As an intermediate step, I opened POC: Build windows with vs2019 by h-vetinari · Pull Request #165 · conda-forge/scipy-feedstock · GitHub, where Isuru from conda-forge/core pointed out that if scipy were to build its windows wheels with vs2019, users would still need to upgrade their UCRT (presumably through the windows update process?), and that this would complicate all static linkages, because then any library linking to (e.g. npymath.lib
) would need a linker that’s at least as new.
Since this new input sounds like the opposite of what you said previously, I wanted to kindly ask you for your thoughts on this.
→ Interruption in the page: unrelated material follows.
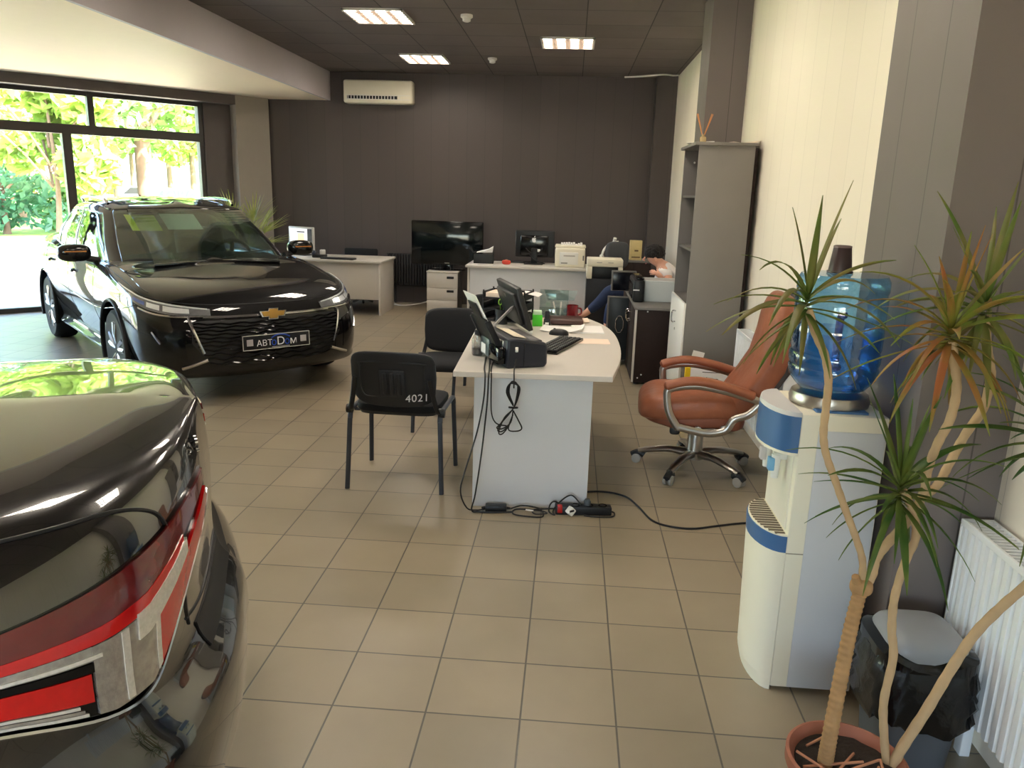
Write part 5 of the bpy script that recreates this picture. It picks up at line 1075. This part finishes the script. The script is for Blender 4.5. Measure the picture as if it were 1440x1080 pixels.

Especially as this would put scipy back to square one regarding using newer toolchains until Issue 42380: Build windows binaries with MS VS2019 16.8+ / MSVC 19.28+ - Python tracker is solved (+ 4years until that’s the oldest supported python version), which then means not being able to use C99/C11, etc.
Edit: I unintentionally misrepresented Isuru’s statement; he clarified on the issue:
Note that I didn’t mean to say that UCRT needs to be updated. I mean Visual Studio C++ runtime.